TASK DIRECTIONS
Locate all lines in the data below that hold "script" and show them.

EXTRACTED MATERIAL
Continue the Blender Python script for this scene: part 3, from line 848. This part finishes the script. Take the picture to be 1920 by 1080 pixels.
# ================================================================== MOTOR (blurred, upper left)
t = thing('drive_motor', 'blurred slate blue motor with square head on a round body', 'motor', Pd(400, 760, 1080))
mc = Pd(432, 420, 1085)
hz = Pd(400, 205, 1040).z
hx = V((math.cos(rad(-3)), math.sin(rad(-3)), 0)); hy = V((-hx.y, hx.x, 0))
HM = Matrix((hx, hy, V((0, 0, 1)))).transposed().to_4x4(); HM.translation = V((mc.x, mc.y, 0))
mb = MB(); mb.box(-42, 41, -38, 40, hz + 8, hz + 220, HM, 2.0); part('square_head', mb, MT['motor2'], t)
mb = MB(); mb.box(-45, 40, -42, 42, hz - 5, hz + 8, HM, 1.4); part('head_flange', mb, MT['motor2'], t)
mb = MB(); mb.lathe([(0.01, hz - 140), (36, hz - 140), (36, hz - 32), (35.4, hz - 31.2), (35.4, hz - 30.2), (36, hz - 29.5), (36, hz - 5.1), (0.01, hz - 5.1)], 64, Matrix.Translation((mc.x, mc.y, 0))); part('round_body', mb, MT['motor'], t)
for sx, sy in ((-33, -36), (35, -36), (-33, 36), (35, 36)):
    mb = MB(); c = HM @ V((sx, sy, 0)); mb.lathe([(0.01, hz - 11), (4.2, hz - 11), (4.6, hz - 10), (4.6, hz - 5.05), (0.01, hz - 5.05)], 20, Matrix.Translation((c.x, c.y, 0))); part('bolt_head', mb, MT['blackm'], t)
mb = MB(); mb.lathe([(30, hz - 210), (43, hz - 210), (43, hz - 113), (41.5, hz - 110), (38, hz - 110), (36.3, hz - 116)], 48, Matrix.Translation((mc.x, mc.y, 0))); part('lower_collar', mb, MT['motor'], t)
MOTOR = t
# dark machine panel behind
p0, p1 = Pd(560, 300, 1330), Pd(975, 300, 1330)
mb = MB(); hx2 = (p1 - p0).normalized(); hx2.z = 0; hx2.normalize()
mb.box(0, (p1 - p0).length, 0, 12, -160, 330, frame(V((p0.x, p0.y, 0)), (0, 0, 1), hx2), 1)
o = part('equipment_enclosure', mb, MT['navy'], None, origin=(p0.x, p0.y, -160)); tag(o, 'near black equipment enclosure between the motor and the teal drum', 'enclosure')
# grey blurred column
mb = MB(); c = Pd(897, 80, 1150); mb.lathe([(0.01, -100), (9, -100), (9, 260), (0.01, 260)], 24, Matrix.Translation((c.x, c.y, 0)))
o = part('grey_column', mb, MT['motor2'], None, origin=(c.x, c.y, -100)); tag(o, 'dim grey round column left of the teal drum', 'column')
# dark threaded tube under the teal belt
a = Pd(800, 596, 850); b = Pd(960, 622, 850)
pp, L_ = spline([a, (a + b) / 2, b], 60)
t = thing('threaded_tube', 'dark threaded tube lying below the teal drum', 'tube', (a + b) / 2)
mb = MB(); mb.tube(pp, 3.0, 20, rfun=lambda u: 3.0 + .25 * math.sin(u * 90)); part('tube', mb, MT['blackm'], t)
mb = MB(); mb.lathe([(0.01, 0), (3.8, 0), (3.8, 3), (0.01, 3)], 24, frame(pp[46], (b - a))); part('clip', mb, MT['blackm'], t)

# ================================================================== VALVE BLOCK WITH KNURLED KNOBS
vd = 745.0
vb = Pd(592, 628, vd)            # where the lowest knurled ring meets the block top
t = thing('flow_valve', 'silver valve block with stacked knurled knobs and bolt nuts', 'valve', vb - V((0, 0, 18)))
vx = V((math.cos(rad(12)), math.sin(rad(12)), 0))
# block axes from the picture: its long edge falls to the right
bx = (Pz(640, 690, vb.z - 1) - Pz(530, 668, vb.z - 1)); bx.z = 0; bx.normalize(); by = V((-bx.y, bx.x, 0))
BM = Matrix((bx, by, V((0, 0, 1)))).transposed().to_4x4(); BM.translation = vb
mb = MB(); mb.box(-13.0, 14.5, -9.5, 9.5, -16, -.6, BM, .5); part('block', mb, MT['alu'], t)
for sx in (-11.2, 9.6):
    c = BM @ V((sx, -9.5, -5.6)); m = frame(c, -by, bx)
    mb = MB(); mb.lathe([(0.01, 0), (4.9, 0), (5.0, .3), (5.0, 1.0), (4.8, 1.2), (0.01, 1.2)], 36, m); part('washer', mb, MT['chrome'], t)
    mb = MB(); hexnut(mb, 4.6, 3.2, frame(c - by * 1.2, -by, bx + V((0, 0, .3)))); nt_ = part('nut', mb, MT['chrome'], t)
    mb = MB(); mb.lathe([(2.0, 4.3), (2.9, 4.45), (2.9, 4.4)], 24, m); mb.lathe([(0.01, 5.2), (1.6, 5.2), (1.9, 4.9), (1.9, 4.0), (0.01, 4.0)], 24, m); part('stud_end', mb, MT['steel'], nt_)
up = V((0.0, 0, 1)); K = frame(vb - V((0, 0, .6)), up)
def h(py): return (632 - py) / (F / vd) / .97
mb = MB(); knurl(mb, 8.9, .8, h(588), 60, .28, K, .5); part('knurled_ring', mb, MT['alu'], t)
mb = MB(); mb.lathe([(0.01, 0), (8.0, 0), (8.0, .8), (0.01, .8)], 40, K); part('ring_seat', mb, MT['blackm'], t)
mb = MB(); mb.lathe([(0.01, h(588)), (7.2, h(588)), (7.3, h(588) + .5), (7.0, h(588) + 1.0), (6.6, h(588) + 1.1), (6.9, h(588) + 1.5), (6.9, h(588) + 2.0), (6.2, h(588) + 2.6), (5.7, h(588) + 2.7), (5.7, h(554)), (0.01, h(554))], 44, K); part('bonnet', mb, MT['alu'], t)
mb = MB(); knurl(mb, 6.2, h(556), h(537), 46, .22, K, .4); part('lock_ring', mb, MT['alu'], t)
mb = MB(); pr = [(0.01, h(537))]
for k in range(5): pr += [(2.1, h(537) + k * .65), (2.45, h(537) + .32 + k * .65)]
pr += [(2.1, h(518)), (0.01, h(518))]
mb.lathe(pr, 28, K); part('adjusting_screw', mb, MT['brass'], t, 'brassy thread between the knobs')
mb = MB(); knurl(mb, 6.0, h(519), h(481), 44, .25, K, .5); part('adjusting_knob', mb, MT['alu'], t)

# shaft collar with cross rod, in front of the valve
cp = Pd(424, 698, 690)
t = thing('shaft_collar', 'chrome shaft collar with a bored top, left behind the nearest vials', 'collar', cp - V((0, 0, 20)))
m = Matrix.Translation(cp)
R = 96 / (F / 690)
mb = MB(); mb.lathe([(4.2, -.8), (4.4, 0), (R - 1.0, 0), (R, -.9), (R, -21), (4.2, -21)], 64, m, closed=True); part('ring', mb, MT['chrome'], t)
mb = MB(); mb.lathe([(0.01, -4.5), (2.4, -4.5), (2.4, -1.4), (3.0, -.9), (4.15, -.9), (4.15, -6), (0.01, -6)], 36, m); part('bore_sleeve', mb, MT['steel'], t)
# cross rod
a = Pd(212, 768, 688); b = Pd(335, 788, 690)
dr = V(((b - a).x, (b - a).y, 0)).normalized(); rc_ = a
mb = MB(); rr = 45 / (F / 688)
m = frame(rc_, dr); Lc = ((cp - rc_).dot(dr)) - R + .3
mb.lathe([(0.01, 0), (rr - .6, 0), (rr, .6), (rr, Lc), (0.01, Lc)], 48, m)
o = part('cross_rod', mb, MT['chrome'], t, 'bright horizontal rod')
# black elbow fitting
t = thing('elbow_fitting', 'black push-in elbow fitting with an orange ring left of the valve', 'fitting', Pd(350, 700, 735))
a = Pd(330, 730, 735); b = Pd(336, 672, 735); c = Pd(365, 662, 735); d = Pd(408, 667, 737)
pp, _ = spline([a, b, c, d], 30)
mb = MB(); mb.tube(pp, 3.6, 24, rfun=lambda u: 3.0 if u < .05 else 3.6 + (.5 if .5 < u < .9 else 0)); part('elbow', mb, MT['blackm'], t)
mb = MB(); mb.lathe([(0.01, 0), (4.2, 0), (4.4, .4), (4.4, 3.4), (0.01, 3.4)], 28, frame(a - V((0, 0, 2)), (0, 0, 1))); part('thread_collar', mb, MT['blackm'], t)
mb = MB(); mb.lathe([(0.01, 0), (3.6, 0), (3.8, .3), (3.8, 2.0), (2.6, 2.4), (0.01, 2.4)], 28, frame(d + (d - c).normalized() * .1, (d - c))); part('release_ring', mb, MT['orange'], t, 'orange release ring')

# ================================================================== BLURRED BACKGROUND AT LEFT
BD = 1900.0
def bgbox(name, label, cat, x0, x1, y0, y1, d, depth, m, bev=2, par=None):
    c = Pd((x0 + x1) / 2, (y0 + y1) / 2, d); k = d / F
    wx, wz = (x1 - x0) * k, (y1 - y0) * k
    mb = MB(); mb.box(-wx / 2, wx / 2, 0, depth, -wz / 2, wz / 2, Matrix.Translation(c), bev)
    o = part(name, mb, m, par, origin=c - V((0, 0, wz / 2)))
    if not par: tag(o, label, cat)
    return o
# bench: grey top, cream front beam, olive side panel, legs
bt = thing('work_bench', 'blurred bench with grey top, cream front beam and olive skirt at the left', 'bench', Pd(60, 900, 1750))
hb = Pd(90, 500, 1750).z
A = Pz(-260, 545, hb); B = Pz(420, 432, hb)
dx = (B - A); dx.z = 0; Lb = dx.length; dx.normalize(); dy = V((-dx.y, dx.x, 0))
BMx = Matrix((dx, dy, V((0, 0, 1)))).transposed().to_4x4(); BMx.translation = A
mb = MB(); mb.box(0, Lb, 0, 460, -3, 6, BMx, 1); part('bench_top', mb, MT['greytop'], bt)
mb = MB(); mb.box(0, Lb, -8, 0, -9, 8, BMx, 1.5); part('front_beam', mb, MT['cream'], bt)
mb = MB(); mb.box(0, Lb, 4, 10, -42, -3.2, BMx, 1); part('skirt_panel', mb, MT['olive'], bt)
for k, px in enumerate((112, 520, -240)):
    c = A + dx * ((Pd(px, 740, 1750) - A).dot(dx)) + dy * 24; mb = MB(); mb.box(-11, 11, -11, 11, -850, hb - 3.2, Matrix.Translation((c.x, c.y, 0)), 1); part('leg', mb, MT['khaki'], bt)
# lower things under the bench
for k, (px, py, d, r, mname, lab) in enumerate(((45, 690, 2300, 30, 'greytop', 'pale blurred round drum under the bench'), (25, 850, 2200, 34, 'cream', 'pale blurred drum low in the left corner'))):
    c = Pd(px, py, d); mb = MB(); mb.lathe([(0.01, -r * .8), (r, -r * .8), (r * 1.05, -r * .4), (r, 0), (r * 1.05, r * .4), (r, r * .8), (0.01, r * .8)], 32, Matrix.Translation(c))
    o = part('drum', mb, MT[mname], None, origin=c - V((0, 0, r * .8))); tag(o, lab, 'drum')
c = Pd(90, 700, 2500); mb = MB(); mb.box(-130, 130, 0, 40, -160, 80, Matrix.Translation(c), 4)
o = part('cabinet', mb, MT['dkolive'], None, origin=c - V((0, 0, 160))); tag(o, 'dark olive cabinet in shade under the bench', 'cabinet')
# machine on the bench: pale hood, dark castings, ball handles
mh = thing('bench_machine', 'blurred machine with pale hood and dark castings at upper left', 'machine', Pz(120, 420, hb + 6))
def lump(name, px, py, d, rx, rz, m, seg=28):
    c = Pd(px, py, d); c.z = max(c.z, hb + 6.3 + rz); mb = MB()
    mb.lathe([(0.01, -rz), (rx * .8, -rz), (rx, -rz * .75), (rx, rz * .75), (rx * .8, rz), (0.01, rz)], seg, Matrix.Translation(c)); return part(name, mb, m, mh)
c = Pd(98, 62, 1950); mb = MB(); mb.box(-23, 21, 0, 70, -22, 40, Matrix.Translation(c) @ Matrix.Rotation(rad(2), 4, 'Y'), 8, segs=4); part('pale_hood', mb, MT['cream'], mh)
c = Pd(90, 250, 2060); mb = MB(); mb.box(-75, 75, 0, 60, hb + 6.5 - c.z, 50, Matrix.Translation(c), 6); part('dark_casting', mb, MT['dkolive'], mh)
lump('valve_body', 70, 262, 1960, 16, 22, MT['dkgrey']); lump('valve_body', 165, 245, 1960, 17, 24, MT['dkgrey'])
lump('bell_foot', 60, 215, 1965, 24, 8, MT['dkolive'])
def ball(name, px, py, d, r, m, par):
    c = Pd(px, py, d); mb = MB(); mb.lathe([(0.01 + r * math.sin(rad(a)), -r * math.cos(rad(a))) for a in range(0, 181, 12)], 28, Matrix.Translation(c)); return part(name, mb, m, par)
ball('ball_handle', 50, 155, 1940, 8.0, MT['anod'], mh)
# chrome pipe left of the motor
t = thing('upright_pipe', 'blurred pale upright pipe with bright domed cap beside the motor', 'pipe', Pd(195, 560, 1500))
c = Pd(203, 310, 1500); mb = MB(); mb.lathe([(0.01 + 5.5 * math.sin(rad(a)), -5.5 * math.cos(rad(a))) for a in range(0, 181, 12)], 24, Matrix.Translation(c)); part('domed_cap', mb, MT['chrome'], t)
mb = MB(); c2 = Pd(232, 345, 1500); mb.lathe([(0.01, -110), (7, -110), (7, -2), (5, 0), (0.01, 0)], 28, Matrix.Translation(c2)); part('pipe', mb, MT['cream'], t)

==

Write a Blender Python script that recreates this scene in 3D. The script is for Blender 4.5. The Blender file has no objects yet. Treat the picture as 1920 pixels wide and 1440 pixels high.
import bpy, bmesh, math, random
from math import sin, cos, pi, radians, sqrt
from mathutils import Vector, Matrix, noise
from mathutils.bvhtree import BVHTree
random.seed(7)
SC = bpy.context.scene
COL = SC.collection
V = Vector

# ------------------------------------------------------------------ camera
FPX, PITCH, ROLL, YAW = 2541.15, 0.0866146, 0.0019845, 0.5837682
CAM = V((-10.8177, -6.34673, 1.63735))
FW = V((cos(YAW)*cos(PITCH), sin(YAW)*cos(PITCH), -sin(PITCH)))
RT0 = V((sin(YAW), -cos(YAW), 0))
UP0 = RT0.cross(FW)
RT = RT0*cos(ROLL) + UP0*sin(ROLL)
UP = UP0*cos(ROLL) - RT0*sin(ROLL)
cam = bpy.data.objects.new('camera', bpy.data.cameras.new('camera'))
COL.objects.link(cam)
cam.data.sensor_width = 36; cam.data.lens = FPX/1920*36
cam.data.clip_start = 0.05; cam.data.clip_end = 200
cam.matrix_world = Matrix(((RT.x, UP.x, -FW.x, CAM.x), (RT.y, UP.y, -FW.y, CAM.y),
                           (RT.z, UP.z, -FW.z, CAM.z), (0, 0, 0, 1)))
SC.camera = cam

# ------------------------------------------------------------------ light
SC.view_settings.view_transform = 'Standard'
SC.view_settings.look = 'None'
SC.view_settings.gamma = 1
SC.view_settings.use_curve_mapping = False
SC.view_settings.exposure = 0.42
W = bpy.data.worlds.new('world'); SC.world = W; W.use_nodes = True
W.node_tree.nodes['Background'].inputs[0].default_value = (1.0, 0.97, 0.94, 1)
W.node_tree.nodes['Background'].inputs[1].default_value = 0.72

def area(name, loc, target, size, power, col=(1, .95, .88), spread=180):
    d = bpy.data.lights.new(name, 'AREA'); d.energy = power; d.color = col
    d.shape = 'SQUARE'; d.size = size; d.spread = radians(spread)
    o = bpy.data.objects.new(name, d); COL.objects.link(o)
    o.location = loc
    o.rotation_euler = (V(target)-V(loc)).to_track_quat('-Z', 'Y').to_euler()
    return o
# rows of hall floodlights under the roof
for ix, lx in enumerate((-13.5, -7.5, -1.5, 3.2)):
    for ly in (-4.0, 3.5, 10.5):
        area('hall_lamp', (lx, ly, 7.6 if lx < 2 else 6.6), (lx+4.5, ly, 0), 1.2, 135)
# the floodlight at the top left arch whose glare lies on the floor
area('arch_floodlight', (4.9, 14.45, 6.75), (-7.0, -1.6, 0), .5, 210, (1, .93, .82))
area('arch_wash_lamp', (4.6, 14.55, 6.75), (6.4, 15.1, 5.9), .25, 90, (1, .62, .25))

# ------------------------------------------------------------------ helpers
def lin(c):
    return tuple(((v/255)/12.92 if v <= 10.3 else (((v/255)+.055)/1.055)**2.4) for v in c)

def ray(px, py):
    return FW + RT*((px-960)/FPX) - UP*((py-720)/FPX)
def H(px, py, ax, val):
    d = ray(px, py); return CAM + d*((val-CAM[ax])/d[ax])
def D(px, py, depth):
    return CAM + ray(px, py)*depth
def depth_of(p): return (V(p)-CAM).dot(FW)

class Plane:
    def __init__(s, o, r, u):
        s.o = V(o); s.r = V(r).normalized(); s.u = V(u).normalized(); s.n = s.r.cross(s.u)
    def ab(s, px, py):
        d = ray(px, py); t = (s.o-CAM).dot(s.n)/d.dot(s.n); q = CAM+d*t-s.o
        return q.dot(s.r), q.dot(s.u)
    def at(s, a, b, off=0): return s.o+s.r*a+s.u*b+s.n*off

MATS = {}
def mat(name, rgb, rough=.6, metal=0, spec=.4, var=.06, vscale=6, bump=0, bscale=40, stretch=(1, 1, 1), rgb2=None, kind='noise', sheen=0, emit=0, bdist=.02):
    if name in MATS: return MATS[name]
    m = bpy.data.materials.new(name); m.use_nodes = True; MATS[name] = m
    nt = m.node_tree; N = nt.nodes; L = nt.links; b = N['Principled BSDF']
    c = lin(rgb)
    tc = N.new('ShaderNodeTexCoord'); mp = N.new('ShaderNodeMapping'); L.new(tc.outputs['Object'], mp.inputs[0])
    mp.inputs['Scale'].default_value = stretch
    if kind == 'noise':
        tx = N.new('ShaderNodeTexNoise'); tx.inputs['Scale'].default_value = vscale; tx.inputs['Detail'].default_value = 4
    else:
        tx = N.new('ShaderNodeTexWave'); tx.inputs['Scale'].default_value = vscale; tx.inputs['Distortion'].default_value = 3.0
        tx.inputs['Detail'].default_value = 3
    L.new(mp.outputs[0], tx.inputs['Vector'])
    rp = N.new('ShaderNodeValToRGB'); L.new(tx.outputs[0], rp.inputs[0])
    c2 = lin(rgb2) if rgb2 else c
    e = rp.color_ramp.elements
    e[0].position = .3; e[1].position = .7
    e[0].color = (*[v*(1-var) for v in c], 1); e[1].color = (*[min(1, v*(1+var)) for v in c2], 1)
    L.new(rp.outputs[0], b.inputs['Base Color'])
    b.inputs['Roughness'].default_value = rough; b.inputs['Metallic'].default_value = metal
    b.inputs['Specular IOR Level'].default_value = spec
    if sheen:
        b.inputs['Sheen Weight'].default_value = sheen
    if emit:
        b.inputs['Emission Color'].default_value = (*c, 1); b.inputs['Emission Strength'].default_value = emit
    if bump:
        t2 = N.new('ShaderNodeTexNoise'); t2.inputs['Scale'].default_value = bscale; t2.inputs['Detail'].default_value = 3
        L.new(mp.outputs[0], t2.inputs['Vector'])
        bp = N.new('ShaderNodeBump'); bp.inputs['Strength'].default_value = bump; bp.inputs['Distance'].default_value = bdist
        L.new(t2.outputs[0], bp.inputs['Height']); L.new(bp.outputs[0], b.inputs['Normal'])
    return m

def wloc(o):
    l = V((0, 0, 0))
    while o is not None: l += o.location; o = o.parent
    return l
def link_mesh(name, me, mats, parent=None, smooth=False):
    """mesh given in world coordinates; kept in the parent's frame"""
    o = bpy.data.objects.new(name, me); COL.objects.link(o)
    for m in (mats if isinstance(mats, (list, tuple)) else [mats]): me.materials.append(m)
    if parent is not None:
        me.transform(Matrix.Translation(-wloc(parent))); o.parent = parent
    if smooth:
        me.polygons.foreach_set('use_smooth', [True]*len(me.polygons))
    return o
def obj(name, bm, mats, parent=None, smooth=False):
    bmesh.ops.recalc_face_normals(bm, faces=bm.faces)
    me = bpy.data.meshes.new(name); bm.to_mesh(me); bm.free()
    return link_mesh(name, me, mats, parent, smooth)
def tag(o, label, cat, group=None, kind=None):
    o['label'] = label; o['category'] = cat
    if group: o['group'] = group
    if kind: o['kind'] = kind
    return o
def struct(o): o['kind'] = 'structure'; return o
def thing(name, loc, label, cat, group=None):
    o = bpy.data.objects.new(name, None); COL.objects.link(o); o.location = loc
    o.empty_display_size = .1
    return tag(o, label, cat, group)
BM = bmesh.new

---

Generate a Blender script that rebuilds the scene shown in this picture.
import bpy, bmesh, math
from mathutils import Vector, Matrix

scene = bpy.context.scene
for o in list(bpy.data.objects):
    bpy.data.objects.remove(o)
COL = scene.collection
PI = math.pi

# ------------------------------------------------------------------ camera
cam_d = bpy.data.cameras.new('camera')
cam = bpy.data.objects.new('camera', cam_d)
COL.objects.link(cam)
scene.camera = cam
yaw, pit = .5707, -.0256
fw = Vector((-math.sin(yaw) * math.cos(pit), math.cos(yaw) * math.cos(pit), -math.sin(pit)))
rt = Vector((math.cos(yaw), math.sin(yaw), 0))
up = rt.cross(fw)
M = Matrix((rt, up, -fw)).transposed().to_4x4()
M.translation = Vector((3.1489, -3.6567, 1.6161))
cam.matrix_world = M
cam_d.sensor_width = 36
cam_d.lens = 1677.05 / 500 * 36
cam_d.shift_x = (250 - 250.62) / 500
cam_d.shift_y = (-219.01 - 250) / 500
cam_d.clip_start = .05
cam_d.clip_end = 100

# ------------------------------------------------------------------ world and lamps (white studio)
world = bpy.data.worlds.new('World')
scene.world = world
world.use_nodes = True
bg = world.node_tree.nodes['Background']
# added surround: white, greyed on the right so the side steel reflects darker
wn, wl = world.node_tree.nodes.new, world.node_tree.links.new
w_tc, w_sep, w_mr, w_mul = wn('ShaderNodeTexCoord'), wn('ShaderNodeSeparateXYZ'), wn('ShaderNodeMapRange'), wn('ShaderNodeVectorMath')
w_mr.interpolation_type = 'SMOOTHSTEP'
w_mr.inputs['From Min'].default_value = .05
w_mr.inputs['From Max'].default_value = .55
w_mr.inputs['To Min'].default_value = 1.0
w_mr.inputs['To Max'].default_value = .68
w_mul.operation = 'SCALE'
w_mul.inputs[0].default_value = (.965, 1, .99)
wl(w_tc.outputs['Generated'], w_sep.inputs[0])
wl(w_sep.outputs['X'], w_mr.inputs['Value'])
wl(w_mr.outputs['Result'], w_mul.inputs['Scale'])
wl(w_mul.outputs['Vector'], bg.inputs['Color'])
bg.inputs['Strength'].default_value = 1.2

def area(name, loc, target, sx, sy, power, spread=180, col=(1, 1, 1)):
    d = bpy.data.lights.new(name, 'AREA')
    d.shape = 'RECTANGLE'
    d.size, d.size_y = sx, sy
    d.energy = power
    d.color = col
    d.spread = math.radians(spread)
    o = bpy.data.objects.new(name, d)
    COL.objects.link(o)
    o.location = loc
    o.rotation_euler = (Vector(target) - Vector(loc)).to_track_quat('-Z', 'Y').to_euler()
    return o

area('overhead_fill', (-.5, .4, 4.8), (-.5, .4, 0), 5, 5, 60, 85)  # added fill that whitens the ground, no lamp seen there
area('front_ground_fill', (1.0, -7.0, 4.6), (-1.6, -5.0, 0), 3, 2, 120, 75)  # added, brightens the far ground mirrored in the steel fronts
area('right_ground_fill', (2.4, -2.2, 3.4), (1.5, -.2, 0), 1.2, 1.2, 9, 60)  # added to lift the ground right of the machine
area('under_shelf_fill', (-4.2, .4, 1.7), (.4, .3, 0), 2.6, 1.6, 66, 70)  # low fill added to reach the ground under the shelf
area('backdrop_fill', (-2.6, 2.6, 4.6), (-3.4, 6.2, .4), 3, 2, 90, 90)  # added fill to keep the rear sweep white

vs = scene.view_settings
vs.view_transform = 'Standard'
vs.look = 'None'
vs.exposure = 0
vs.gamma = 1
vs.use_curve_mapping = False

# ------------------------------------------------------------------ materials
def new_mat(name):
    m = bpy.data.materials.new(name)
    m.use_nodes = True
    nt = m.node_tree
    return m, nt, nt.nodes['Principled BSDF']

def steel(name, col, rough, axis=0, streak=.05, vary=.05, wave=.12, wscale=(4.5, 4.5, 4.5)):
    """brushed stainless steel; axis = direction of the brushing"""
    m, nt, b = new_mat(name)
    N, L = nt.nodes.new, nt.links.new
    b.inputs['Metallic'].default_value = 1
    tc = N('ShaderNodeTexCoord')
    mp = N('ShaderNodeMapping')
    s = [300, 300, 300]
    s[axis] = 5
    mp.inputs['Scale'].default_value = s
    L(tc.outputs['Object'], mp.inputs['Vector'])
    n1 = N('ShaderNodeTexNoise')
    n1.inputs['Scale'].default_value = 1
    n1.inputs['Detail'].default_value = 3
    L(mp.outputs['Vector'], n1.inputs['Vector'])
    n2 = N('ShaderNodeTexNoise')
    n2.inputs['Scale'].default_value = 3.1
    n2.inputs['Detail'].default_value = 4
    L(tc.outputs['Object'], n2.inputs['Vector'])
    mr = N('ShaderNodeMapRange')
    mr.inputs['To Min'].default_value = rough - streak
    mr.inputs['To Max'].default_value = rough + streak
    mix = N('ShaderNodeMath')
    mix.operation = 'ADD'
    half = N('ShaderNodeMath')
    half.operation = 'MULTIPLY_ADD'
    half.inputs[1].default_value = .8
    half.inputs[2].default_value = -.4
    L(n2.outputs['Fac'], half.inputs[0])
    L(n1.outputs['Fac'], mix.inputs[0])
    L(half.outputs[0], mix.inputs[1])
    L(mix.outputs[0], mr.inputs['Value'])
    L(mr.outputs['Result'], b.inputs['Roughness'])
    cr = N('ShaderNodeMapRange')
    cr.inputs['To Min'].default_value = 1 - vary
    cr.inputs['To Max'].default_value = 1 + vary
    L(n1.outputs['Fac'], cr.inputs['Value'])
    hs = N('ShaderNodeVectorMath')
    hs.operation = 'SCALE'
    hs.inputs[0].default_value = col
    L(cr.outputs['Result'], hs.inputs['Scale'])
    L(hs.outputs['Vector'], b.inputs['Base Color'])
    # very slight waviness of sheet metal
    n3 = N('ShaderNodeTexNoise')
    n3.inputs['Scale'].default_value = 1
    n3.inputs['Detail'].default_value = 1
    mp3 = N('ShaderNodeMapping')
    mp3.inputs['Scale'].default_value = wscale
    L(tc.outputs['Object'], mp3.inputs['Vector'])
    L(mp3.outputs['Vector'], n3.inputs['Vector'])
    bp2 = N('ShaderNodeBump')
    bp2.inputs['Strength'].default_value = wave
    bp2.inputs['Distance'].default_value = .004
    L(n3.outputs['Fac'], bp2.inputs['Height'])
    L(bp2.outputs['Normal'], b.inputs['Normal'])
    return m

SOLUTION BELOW
Continue the Blender Python script for this scene: part 3, from line 848. This part finishes the script. Take the picture to be 1920 by 1080 pixels.
Write a Blender Python script that recreates this scene in 3D. The script is for Blender 4.5. The Blender file has no objects yet. Treat the picture as 1920 pixels wide and 1440 pixels high.
Generate a Blender script that rebuilds the scene shown in this picture.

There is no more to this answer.